Wednesday, September 23, 2009

Parking Stories

I was returning to my car after dropping two kiddies off at school when a nicely dressed man standing next to a stunning Benzy stopped me. Excuse me, he said.

HIM: Can you tell if I am illegally parked?
ME: Yes you are illegally parked.
HIM: How do you know?
ME: By that no Parking Sign you are parked in front of. I am leaving, you can have my spot.
HIM: But you are parked in front of that hydrant.
ME: I am not parked in front of that hydrant, I am parked well beyond that hydrant.
HIM: Isn't it legal to park here when there is a school assembly?
ME: Chicago does not let you park illegally for school assemblies. But you may have my spot.
HIM: But you are parked in front of that hydrant.
ME: I am not parked in front of that hydrant.
HIM: How do you know?
ME: See this yellow line? If you park inside the yellow line, you are illegal. If you park outside the yellow line, you are legal.
HIM: OK, OK. Please go away now so I can park.
ME: Have a nice day.
HIM: (nods)

Tuesday, September 22, 2009

Our Backyard Is Scary

There has been some seriously scary stuff in our backyard today. First this bug on the garage. Oh, that's just a stick bug you say imperiously, but it is a seriously big stick bug or whatever it is. The photo does not do justice to how seriously big this bug is.


Then I was trying to enjoy the beautiful fall weather (90 degrees, 100 percent humidity—yuck) with a sit in the backyard and this brightly colored totally seriously scary thing caught my eye. Because of its neon-y color, I assumed it was the handle of a sippy cup stuck in the ground under our Kentucky Red Bud tree. But no, this tentacle is ALIVE! And scary!
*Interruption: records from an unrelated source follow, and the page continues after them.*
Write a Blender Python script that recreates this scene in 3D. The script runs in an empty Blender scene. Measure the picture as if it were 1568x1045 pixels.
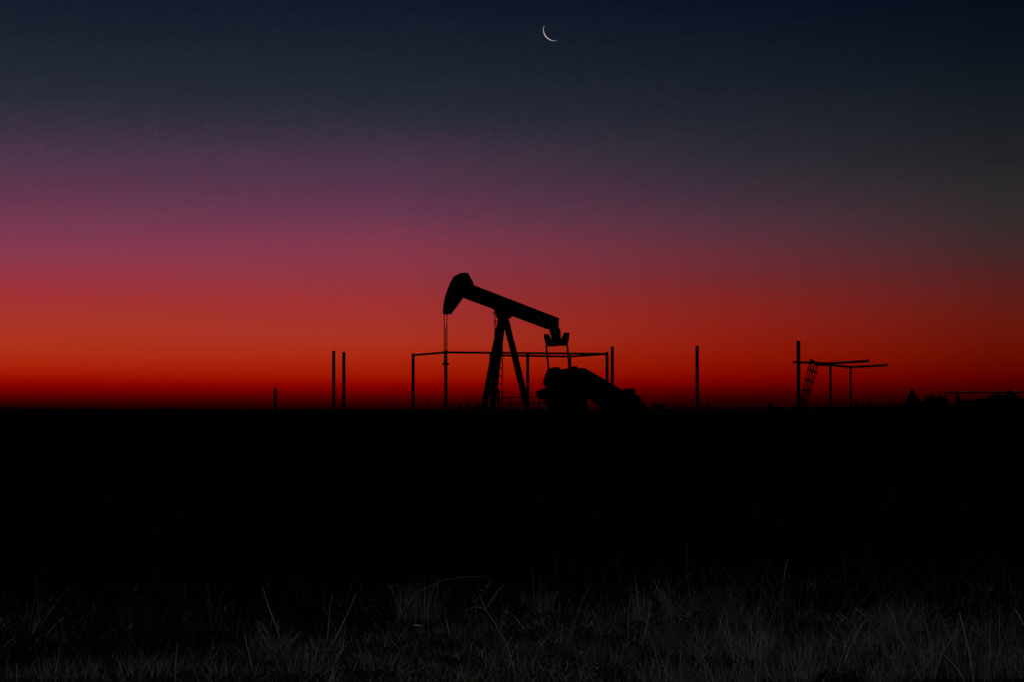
import bpy, bmesh, math, random
import numpy as np
from mathutils import Vector, Matrix

random.seed(7)
rng = np.random.default_rng(11)
scene = bpy.context.scene
COL = scene.collection
R = math.radians

# ------------------------------------------------------------------ camera
F = 3702.0                       # focal length in pixels of a 1568 px wide frame (85 mm lens)
EYE = Vector((0, 0, 1.6))
HORIZON = 630.0
PITCH = math.atan((HORIZON - 522.5) / F)
cam_data = bpy.data.cameras.new("camera")
cam_data.lens = 36 * F / 1568
cam_data.clip_start = 0.5
cam_data.clip_end = 40000
cam = bpy.data.objects.new("camera", cam_data)
COL.objects.link(cam)
cam.location = EYE
cam.rotation_euler = (R(90) + PITCH, 0, 0)
scene.camera = cam

# ------------------------------------------------------------------ exposure
scene.view_settings.view_transform = 'Standard'
scene.view_settings.look = 'None'
scene.view_settings.exposure = 0
scene.view_settings.gamma = 1
scene.view_settings.use_curve_mapping = False


def lin(c):
    c = c / 255.0
    return c / 12.92 if c <= 0.04045 else ((c + 0.055) / 1.055) ** 2.4


# ------------------------------------------------------------------ dusk sky
# twilight colours by elevation (first number: pixels above the horizon / F) at four azimuths
SKY_A = [(0, (10, 0, 0)), (4, (22, 0, 0)), (10, (42, 0, 0)), (20, (78, 0, 0)), (30, (113, 0, 0)), (40, (135, 4, 0)), (50, (153, 15, 1)),
         (60, (165, 27, 5)), (74, (172, 38, 14)), (95, (174, 47, 24)), (114, (172, 51, 34)), (140, (168, 52, 41)),
         (170, (162, 49, 52)), (201, (152, 52, 66)), (232, (140, 56, 78)), (263, (126, 56, 82)), (295, (112, 56, 80)),
         (340, (92, 53, 77)), (385, (76, 53, 74)), (425, (60, 48, 67)), (455, (48, 45, 62)), (480, (40, 42, 57)),
         (510, (35, 40, 54)), (570, (26, 34, 48)), (630, (20, 28, 43))]
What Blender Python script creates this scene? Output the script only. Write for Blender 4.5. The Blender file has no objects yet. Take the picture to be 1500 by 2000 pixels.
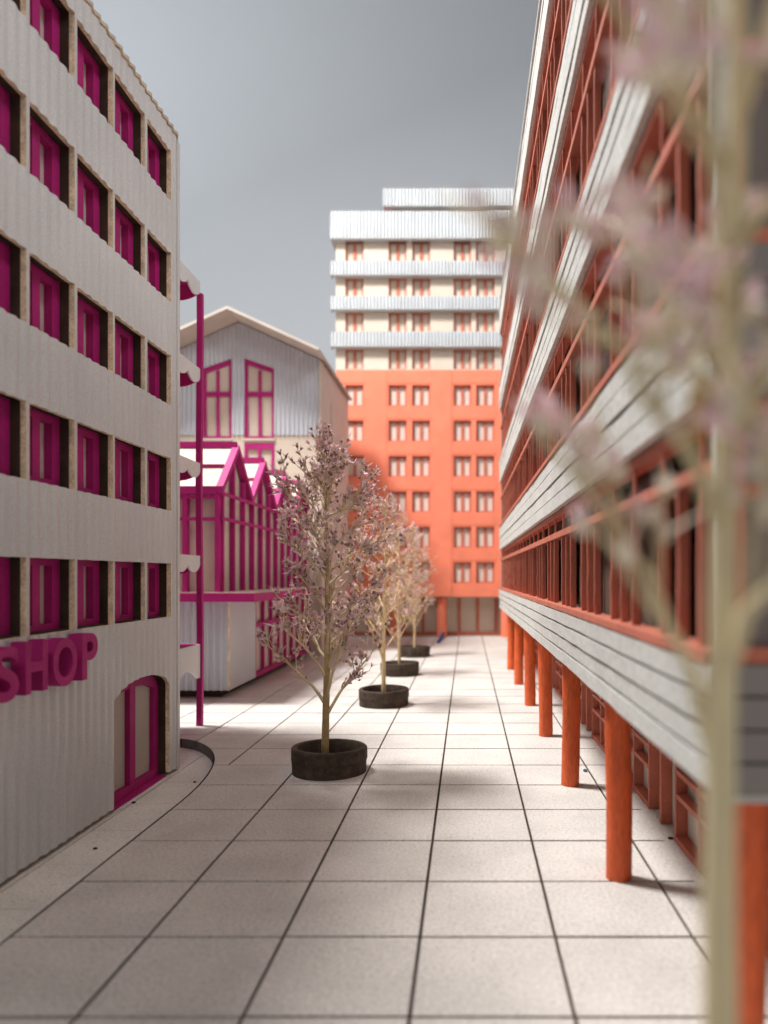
import bpy, math, random
from mathutils import Vector, Matrix
random.seed(7)
sc = bpy.context.scene
col = sc.collection
sc.unit_settings.system = 'METRIC'
sc.unit_settings.scale_length = 0.01            # a table-top card model: one unit is one centimetre

# ---------------------------------------------------------------- camera, world, lamps, exposure
H = 5.305
cam_d = bpy.data.cameras.new('camera'); cam = bpy.data.objects.new('camera', cam_d); col.objects.link(cam)
cam.location = (0, 0, H); cam.rotation_euler = (math.pi / 2, 0, 0)
cam_d.sensor_fit = 'VERTICAL'; cam_d.sensor_height = 36.0; cam_d.lens = 26.3
cam_d.shift_x = -0.081; cam_d.shift_y = 0.0625
cam_d.clip_start = 0.05; cam_d.clip_end = 600
cam_d.dof.use_dof = True; cam_d.dof.focus_distance = 20.3; cam_d.dof.aperture_fstop = 0.205
sc.camera = cam

world = bpy.data.worlds.new('World'); sc.world = world; world.use_nodes = True
bg = world.node_tree.nodes['Background']
bg.inputs['Color'].default_value = (0.90, 0.92, 1.0, 1); bg.inputs['Strength'].default_value = 0.215

def area(name, loc, target, size, power, color):
    d = bpy.data.lights.new(name, 'AREA'); d.shape = 'DISK'; d.size = size; d.energy = power; d.color = color
    o = bpy.data.objects.new(name, d); col.objects.link(o); o.location = loc
    o.rotation_euler = (Vector(target) - Vector(loc)).to_track_quat('-Z', 'Y').to_euler()
    return o
area('key_lamp', (-28.6, 31, 64.5), (-1, 38, 4), 14, 66000, (1.0, 0.99, 0.975))
area('front_lamp', (-1, -30, 58), (-7, 24, 12), 14, 5500, (1.0, 0.93, 0.84))
area('fill_lamp', (30, 4, 54), (-8, 18, 14), 16, 8500, (1.0, 1.0, 1.0))
bl_ = area('backdrop_fill', (-95, 55, 95), (10, 128, 70), 40, 37000, (0.93, 0.97, 1.0))  # added out of frame to brighten the backdrop

sc.view_settings.view_transform = 'Standard'; sc.view_settings.look = 'None'
sc.view_settings.exposure = 0.3; sc.view_settings.gamma = 1.0; sc.view_settings.use_curve_mapping = False
sc.render.engine = 'CYCLES'
sc.cycles.use_denoising = True
sc.cycles.max_bounces = 7; sc.cycles.diffuse_bounces = 4

# ---------------------------------------------------------------- materials
def srgb(r, g, b):
    f = lambda c: (c / 255) / 12.92 if c / 255 <= 0.04045 else ((c / 255 + 0.055) / 1.055) ** 2.4
    return (f(r), f(g), f(b))

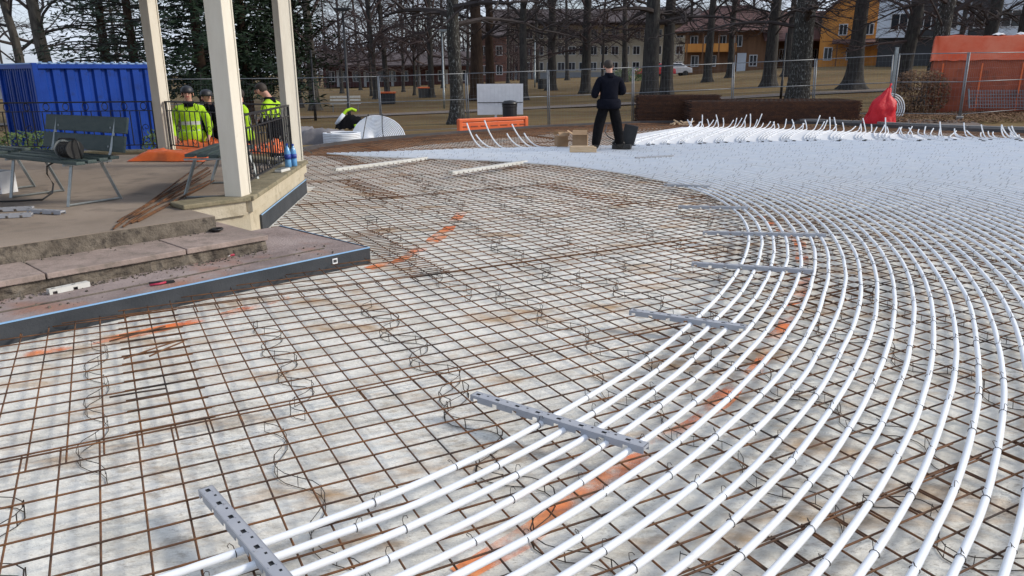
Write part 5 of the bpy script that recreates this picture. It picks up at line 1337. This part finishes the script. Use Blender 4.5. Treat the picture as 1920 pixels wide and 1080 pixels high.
# long beige block
y = 140; X = lambda u, yy=140: (u - 960) / 1450 * yy
xa, xb = X(925), X(1300); rt = empty('office_building', ((xa + xb) / 2, y, ground_z(0, y) - .1), 0, 'long beige three-storey building with white windows behind the trees', 'building')
Wb = xb - xa
q = MB(); q.box((0, 6, 5.3), (Wb, 12, 8.0)); q.build('wall', M['plaster'], rt)
q = MB(); q.box((0, 5.96, .65), (Wb + .02, 12.1, 1.3)); q.build('plinth', M['plasterg'], rt)
q = MB(); q.box((0, 6, 9.35), (Wb + .8, 13, .25)); gable(q, Wb, 12, 9.47, 12.0, .5); q.build('roof', M['roofdark'], rt)
n = 19
pts = [(-Wb / 2 + Wb * (i + .5) / n, -.03, z) for z in (2.3, 5.0, 7.8) for i in range(n)]
windows(rt, pts, 1.3, 1.5, M['frame'])
q = MB(); q.box((10, 5.97, 11.2), (11, 7, 2.4)); q.build('roof_house', M['roofblue'], rt)
# red wing left
xa, xb = X(900, 120), X(952, 120); rt = empty('brick_building', ((xa + xb) / 2, 118, .2), 0, 'red brick building left of the beige block behind the pair of trees', 'building'); Wb = xb - xa
q = MB(); q.box((0, 4, 3.3), (Wb, 8, 6.6)); q.build('wall', M['brickred'], rt)
q = MB(); gable(q, Wb, 8, 6.6, 8.6, .3); q.build('roof', M['roofdark'], rt)
windows(rt, [(x_, -.03, z) for x_ in (-1.2, 1.1) for z in (1.8, 4.6)], 1.0, 1.4, M['frame'])
# low red row on the left
y = 112; xa, xb = X(612, y), X(890, y); rt = empty('low_red_building', ((xa + xb) / 2, y, ground_z((xa + xb) / 2, y) - .1), 0, 'low dark red building seen under the branches on the left', 'building'); Wb = xb - xa
q = MB(); q.box((0, 3.5, 1.5), (Wb, 7, 3.0)); q.build('wall', M['redwall'], rt)
q = MB(); gable(q, Wb, 7, 3.0, 4.8, .5); q.build('roof', M['roofdark'], rt)
windows(rt, [(-Wb / 2 + 1.2 + i * 1.75, -.03, 1.5) for i in range(12)], 1.0, 1.5, M['frame'])
for i in range(5):
    q = MB(); q.box((-Wb / 2 + 2.1 + i * 3.9, -.05, 1.2), (.35, .1, 2.3)); q.build('pilaster', M['frame'], rt)
# brown timber house with hipped roof and balcony
y = 92; xa, xb = X(1282, y), X(1428, y); rt = empty('timber_house', ((xa + xb) / 2, y, ground_z((xa + xb) / 2, y) - .2), R(-14), 'brown timber house with red tiled roof and balcony behind the trees', 'house'); Wb = xb - xa
q = MB(); q.box((0, 4, 2.4), (Wb, 8, 4.8)); q.build('wall', M['brownwood'], rt)
q = MB(); q.box((-Wb * .18, -.55, 2.55), (Wb * .62, 1.1, .12)); q.box((-Wb * .18, -1.08, 3.0), (Wb * .62, .06, .85)); q.build('balcony', M['ochre'], rt)
for i in range(4):
    q = MB(); q.box((-Wb * .47 + i * Wb * .195, -1.05, 2.4), (.14, .14, 4.8)); q.build('balcony_post', M['brownwood'], rt)
q = MB(); e = 1.3
A, B, C, D = (-Wb / 2 - e, -e - .2, 4.8), (Wb / 2 + e, -e - .2, 4.8), (Wb / 2 + e, 8 + e, 4.8), (-Wb / 2 - e, 8 + e, 4.8); r0, r1 = (-Wb / 2 + 3.0, 4, 7.9), (Wb / 2 - 2.0, 4, 7.9)
for f in ([A, B, r1, r0], [B, C, r1], [C, D, r0, r1], [D, A, r0], [D, C, B, A]): q.face(f)
o = q.build('roof', M['rooftile'], rt); q = MB(); q.box((1.0, 4, 7.9), (.8, .8, 1.6)); q.build('chimney', M['brickred'], o)
windows(rt, [(x_, -.03, 3.7) for x_ in (-3.6, -2.0, -.4, 1.4)] + [(x_, -.03, 1.5) for x_ in (-3.4, -1.4, .8, 3.2)], .9, 1.3, M['frame'])
q = MB(); q.box((1.9, -.06, 1.2), (1.0, .08, 2.3)); q.build('door', M['palewall'], rt)
# linking wing
xa, xb = X(1424, y), X(1556, y); rt = empty('timber_wing', ((xa + xb) / 2, y + 2, ground_z((xa + xb) / 2, y) - .2), 0, 'brown and ochre timber wing behind the speckled trunk', 'house'); Wb = xb - xa
q = MB(); q.box((0, 3.5, 1.6), (Wb, 7, 3.4)); q.build('wall', M['brownwood'], rt)
q = MB(); q.box((1.0, -.03, 1.4), (2.0, .06, 2.6)); q.build('ochre_bay', M['ochre'], rt)
q = MB(); gable(q, Wb, 7, 3.3, 6.6, .5); q.build('roof', M['rooftile'], rt)
windows(rt, [(-2.6, -.03, 1.7), (-1.2, -.03, 1.7), (2.6, -.03, 1.7)], .8, 1.3, M['frame'])
# ochre gabled house
y = 86; xa, xb = X(1532, y), X(1648, y); rt = empty('ochre_house', ((xa + xb) / 2, y, ground_z((xa + xb) / 2, y) - .2), R(-23), 'ochre yellow timber house with gable and dark red roof', 'house'); Wb = xb - xa
q = MB(); q.box((0, 4.5, 2.7), (Wb, 9, 5.4)); q.face([(-Wb / 2, 0, 5.4), (Wb / 2, 0, 5.4), (0, 0, 8.6)]); q.build('wall', M['ochre'], rt)
q = MB(); gable(q, Wb, 9, 5.3, 8.9, .5, 'y'); 
for v_ in range(len(q.v)): q.v[v_] = (q.v[v_][0], q.v[v_][1] + 4.5, q.v[v_][2])
q.build('roof', M['rooftile'], rt)
q = MB(); q.box((.6, -.9, 2.75), (Wb * .8, 1.9, .14), mx=Matrix.Rotation(R(12), 3, 'X')); q.build('porch_roof', M['rooftile'], rt)
for i in range(3):
    q = MB(); q.box((-1.6 + i * 2.2, -1.6, 1.2), (.14, .14, 2.4)); q.build('porch_post', M['brownwood'], rt)
windows(rt, [(-2.5, -.03, 1.5), (-.2, -.03, 1.5)], .9, 1.4, M['frame']); windows(rt, [(-1.2, -.03, 4.0), (1.4, -.03, 4.0)], .9, 1.2, M['frame'])
# pale blue modern block
y = 72; xa, xb = X(1636, y), X(1960, y); rt = empty('apartment_block', ((xa + xb) / 2, y - 1, ground_z((xa + xb) / 2, y) - .5), R(-25), 'pale blue modern block with dark ground floor at the right', 'building'); Wb = xb - xa
q = MB(); q.box((0, 5.2, 1.5), (Wb - .6, 9.5, 3.0)); q.build('ground_floor', M['darkwall'], rt)
q = MB(); q.box((0, 5, 6.2), (Wb, 10, 6.4)); q.build('wall', M['palewall'], rt)
for x_ in (-4.2, .4, 5.4):
    q = MB(); q.box((x_, -.08, 6.2), (1.9, .16, 6.3)); q.build('dark_bay', M['darkwall'], rt)
windows(rt, [(x_, -.03, z) for z in (4.4, 7.2) for x_ in (-6.2, -2.2, 2.6, 7.4)] , 1.5, 1.5, M['frame'], mull=1)
windows(rt, [(x_, -.17, z) for z in (4.4, 7.2) for x_ in (-4.2, .4, 5.4)], 1.3, 1.5, M['frame'], mull=1)
# distant pale shed and cars at the left edge
y = 78; xa, xb = X(-80, y), X(60, y); rt = empty('pale_shed', ((xa + xb) / 2, y, ground_z((xa + xb) / 2, y) - .1), 0, 'low pale building at the far left behind the container', 'building'); Wb = xb - xa
q = MB(); q.box((0, 3, 1.1), (Wb, 6, 2.2)); q.build('wall', M['palewall'], rt); q = MB(); gable(q, Wb, 6, 2.2, 2.9, .3); q.build('roof', M['rooftile'], rt)
windows(rt, [(x_, -.03, 1.2) for x_ in (-2.5, 0, 2.5)], 1.2, 1.0, M['darkframe'])
def car(u, y, m, label, rz):
    x = X(u, y); rt = empty('parked_car', (x, y, ground_z(x, y)), rz, label, 'car')
    prof = [(-2.1, .35), (-2.15, .75), (-1.9, .92), (-1.2, 1.0), (-.6, 1.42), (.9, 1.45), (1.6, 1.0), (2.1, .9), (2.15, .4)]
    q = MB(); k = len(prof)
    for s in (-.85, .85):
        for a, b in prof: q.v.append((a, s * (.82 if b > 1.2 else 1), b))
    q.f.append(tuple(range(k))); q.f.append(tuple(reversed(range(k, 2 * k)))); q.mi += [0, 0]
    for i in range(k):
        j = (i + 1) % k; q.f.append((i, k + i, k + j, j)); q.mi.append(0)
    q.build('body', m, rt, bevel=.04)
    for s in (-1, 1):
        q = MB(); q.face([(-1.05, s * .80, 1.04), (-.55, s * .74, 1.34), (.8, s * .74, 1.36), (1.35, s * .80, 1.04)]); q.build('side_window', M['glass'], rt, loc=(0, s * .035, 0))
        for x_ in (-1.3, 1.35):
            q = MB(); q.lathe([(.2, -.1), (.32, -.09), (.32, .09), (.2, .1)], 16); o = q.build('wheel', M['black'], rt, loc=(x_, s * .8, .32)); o.rotation_euler = (R(90), 0, 0)
car(1226, 84, M['carred'], 'red parked car glimpsed behind the massive trunks', R(10)); car(1258, 88, M['carwhite'], 'silver parked car glimpsed behind the massive trunks', R(5))
# small hedges and orange barrier far in the park
x = X(1110, 74); shrub((x + 4, 74, ground_z(x + 4, 74)), 2.2, .8, 1.2, 900, 'leaf', 'low green bush behind the worker\'s head in the park', 'shrub', seed=15, ls=.09)
for k, (u, y) in enumerate(((730, 52), (800, 60), (1022, 66))):
    x = X(u, y); rt = empty('site_cart', (x, y, ground_z(x, y)), R(20 * k), ['orange lidded dark container on the far lawn left of the speckled tree', 'small orange-topped crate far on the lawn', 'small dark crate at the foot of a tree near the beige building'][k], 'crate')
    q = MB(); q.box((0, 0, .35), (.9, .6, .7), taper=1.05); q.build('bin', M['darkwall'], rt, bevel=.03); q = MB(); q.box((0, 0, .76), (1.05, .7, .10)); q.build('lid', M['tarp_orange'] if k < 2 else M['darkwall'], rt, bevel=.02)
rt = empty('park_bench', (X(650, 44), 44, ground_z(X(650, 44), 44)), R(10), 'pale park bench far on the lawn left of the tall lamp post', 'bench')
for yy, z in ((-.15, .45), (0, .45), (.15, .45), (.25, .65), (.28, .82)):
    q = MB(); q.box((0, yy, z), (1.7, .1 if z < .5 else .03, .03 if z < .5 else .11)); q.build('slat', M['railw'], rt)
for x_ in (-.7, .7):
    q = MB(); q.box((x_, 0, .22), (.06, .4, .44)); q.build('leg', M['kerbgrey'], rt)
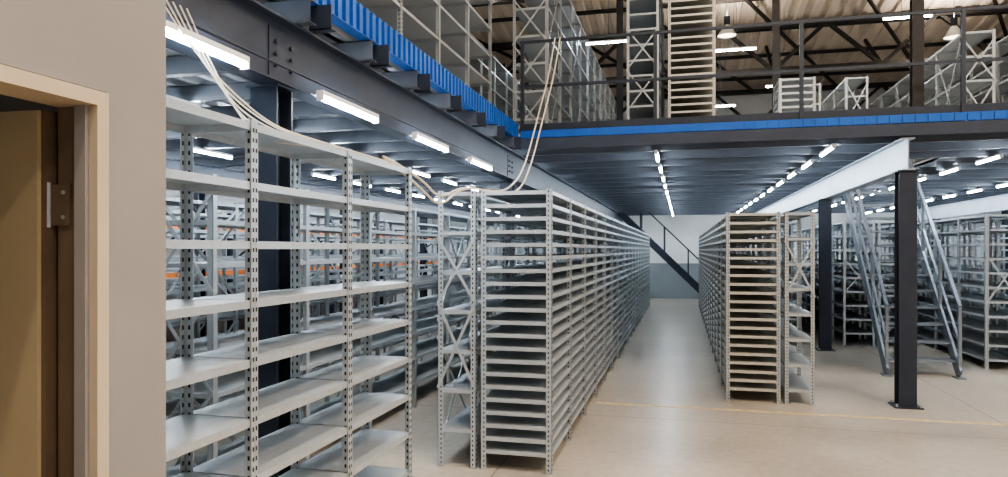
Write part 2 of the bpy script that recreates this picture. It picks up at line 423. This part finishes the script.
b=B(); k=20
b.cyl((0,0,0.25),(0,0,0.45),0.07,DARK,12)
n=len(b.v)
for r,z in ((0.07,0.25),(0.22,0.0)):
    for i in range(k): b.v.append((r*math.cos(2*math.pi*i/k),r*math.sin(2*math.pi*i/k),z))
for i in range(k):
    j=(i+1)%k; b.f.append((n+i,n+j,n+k+j,n+k+i)); b.m.append(b.mi(GALVD))
b.cyl((0,0,0.45),(0,0,1.1),0.01,DARK,6)
b.cyl((0,0,0.02),(0,0,0.03),0.2,TUBEW,20)
hb=b.mesh('high_bay_lamp')
for (x,y,p) in ((0.8,2.5,320),(5.0,3.0,480),(0.8,-2.5,260),(5.0,-2.5,320),(9,4,380),(-5.0,5.0,120),(1,11.5,120),(5,11.5,150),(1,17,130),(6,18,130),(-4,14,110)):
    o=bpy.data.objects.new('high_bay_lamp',hb); zz=roofz(y)-1.2; o.location=(x,y,zz); scene.collection.objects.link(o)
    l=bpy.data.lights.new('bulb','AREA'); l.shape='DISK'; l.size=0.38; l.energy=p; l.color=(1.0,0.84,0.68)
    lo=bpy.data.objects.new('bulb',l); lo.parent=o; lo.location=(0,0,0.0); scene.collection.objects.link(lo)
    l=bpy.data.lights.new('roof_fill_light','AREA'); l.shape='DISK'; l.size=0.3; l.energy=p*0.5+50; l.color=(1.0,0.86,0.72)  # added fill aimed upward to brighten the roof underside
    lo=bpy.data.objects.new('roof_fill_light',l); lo.parent=o; lo.location=(0,0,0.47); lo.rotation_euler=(math.pi,0,0); scene.collection.objects.link(lo)

# ---------------------------------------------------------------- cables
def cable(pts,r=0.006):
    c=bpy.data.curves.new('hanging_cable','CURVE'); c.dimensions='3D'; c.bevel_depth=r; c.bevel_resolution=2
    s=c.splines.new('NURBS'); s.points.add(len(pts)-1); s.order_u=3; s.use_endpoint_u=True
    for i,p in enumerate(pts): s.points[i].co=(*p,1)
    c.materials.append(CABLE)
    o=bpy.data.objects.new('hanging_cable',c); scene.collection.objects.link(o)
for k in range(2):
    e=0.06*k
    cable([(-1.52,3.4,2.14),(-1.55,4.0,2.10-e),(-1.6,4.5,1.99-e),(-1.6,5.0,2.13),(-1.50,5.6,2.125),(-1.45-e,6.2,2.16+e),(-1.44-e,6.7,2.45),(-1.42-e,7.3,3.1),(-1.41-e,7.9,3.7),(-1.38-e,8.05,4.12)],0.008)
for k in range(5):
    e=0.05*k
    cable([(-1.93,2.25+e*0.8,2.62),(-1.88,2.3+e,2.5-e*0.5),(-1.75,2.35+e*1.2,2.32-e),(-1.62,2.5+e,2.16-e*0.3),(-1.56,2.7+e,2.13),(-1.55,3.3+e,2.13)],0.0035)

# ---------------------------------------------------------------- world
w=bpy.data.worlds.new('World'); scene.world=w; w.use_nodes=True
w.node_tree.nodes['Background'].inputs[0].default_value=(1.0,0.92,0.84,1)
w.node_tree.nodes['Background'].inputs[1].default_value=0.45

# ---------------------------------------------------------------- camera
cam=bpy.data.cameras.new('camera'); co=bpy.data.objects.new('camera',cam); scene.collection.objects.link(co)
co.location=(0,0,1.65); co.rotation_euler=(math.radians(90),0,math.radians(14.3))
cam.sensor_width=36; cam.lens=25.0; cam.shift_y=0.0114; cam.clip_start=0.05; cam.clip_end=200
scene.camera=co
Plus there is a scary green slimy thing growing around the scary orange tentaclely thing.


I am out of here.

Wednesday, September 16, 2009

What You Find Beyond the Oatmeal Aisle

Dominick's felt compelled to plaster UNBELIEVABLE PRICE signs all over their display of fresh soups. $3.99 for a medium sized container of soup is not unbelievable by any standard. It is neither unbelievably cheap nor unbelievably expensive. The only thing remotely unbelievable is the sign's claim.

I did have a hard time believing there is a book called The Idiot's Guide to Awakening Your Spirituality. You can buy said book at the checkout counter at Dominick's. It's true, you idiot! As a philosophical priniciple, I don't read The Idiot's series, but I hope the number one suggestion for awakening one's spirituality is to stop referring to oneself as an idiot.